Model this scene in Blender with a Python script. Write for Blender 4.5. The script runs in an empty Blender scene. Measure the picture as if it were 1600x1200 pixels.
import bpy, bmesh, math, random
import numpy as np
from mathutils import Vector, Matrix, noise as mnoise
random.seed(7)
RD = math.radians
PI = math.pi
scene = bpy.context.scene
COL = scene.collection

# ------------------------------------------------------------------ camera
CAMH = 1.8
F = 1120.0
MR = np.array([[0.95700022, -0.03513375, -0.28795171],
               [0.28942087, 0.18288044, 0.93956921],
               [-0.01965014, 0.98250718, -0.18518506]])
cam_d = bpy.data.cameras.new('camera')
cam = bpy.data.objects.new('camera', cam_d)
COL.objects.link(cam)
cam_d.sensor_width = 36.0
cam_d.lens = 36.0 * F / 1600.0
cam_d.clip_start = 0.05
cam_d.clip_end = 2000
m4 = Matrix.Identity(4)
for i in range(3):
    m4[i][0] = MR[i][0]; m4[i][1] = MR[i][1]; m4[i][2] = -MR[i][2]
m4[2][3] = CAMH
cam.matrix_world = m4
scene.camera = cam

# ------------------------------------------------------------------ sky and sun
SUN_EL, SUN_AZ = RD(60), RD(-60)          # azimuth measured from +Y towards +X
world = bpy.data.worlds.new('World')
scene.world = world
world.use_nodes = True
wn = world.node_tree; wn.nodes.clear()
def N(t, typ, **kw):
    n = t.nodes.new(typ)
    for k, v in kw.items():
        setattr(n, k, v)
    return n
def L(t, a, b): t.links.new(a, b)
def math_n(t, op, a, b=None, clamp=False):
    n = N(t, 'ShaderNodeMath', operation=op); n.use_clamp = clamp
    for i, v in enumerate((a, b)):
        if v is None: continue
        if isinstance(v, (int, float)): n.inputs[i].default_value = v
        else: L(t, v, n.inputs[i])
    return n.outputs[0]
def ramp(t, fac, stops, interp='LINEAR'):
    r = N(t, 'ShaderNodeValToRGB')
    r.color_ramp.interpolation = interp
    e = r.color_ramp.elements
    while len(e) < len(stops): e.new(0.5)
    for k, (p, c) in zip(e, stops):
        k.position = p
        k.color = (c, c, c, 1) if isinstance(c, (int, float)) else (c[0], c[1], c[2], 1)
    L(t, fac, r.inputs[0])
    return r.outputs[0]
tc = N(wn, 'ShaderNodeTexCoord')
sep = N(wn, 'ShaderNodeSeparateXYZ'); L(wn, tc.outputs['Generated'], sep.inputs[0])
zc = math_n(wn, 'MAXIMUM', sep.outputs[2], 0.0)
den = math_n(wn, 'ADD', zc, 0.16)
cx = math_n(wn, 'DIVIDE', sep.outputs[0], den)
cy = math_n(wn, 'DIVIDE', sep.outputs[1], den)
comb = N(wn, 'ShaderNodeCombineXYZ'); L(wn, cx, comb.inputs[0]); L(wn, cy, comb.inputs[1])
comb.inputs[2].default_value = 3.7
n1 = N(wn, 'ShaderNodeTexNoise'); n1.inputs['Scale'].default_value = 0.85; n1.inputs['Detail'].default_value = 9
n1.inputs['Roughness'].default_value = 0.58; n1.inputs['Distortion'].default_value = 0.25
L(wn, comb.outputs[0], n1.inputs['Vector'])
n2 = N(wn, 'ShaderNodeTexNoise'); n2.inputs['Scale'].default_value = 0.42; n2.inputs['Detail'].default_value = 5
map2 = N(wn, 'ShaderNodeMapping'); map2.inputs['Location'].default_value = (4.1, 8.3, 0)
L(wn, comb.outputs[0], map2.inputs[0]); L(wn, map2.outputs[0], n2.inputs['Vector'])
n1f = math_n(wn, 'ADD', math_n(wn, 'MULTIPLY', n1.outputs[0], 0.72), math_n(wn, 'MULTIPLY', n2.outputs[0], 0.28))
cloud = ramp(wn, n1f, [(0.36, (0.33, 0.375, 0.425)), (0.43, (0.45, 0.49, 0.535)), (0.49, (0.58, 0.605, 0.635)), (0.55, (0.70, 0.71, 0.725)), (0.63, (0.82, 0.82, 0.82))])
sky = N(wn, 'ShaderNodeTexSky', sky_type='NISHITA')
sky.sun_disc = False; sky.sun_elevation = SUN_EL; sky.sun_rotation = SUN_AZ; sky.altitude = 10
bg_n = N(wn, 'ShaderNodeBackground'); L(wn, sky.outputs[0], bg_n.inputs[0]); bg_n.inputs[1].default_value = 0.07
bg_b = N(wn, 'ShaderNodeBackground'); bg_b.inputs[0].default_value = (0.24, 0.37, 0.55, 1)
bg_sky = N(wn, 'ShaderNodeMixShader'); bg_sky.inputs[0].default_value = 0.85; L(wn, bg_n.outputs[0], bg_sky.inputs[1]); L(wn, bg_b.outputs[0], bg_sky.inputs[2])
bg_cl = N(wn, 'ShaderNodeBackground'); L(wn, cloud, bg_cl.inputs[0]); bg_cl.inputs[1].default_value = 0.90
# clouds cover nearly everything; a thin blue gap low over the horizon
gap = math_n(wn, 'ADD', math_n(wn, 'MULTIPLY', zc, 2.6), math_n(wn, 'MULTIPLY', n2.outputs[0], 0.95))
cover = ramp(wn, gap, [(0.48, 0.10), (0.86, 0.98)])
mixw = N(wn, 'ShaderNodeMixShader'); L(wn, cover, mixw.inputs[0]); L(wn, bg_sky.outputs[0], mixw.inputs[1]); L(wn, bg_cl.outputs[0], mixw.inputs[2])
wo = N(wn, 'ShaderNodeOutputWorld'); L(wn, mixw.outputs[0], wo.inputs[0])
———
→ **What to do**: Exactly repeat the lines above, from the opening line through the one with "scene.camera = cam", and include nothing else.

→ **Solution for this exercise**:
Model this scene in Blender with a Python script. Write for Blender 4.5. The script runs in an empty Blender scene. Measure the picture as if it were 1600x1200 pixels.
import bpy, bmesh, math, random
import numpy as np
from mathutils import Vector, Matrix, noise as mnoise
random.seed(7)
RD = math.radians
PI = math.pi
scene = bpy.context.scene
COL = scene.collection

# ------------------------------------------------------------------ camera
CAMH = 1.8
F = 1120.0
MR = np.array([[0.95700022, -0.03513375, -0.28795171],
               [0.28942087, 0.18288044, 0.93956921],
               [-0.01965014, 0.98250718, -0.18518506]])
cam_d = bpy.data.cameras.new('camera')
cam = bpy.data.objects.new('camera', cam_d)
COL.objects.link(cam)
cam_d.sensor_width = 36.0
cam_d.lens = 36.0 * F / 1600.0
cam_d.clip_start = 0.05
cam_d.clip_end = 2000
m4 = Matrix.Identity(4)
for i in range(3):
    m4[i][0] = MR[i][0]; m4[i][1] = MR[i][1]; m4[i][2] = -MR[i][2]
m4[2][3] = CAMH
cam.matrix_world = m4
scene.camera = cam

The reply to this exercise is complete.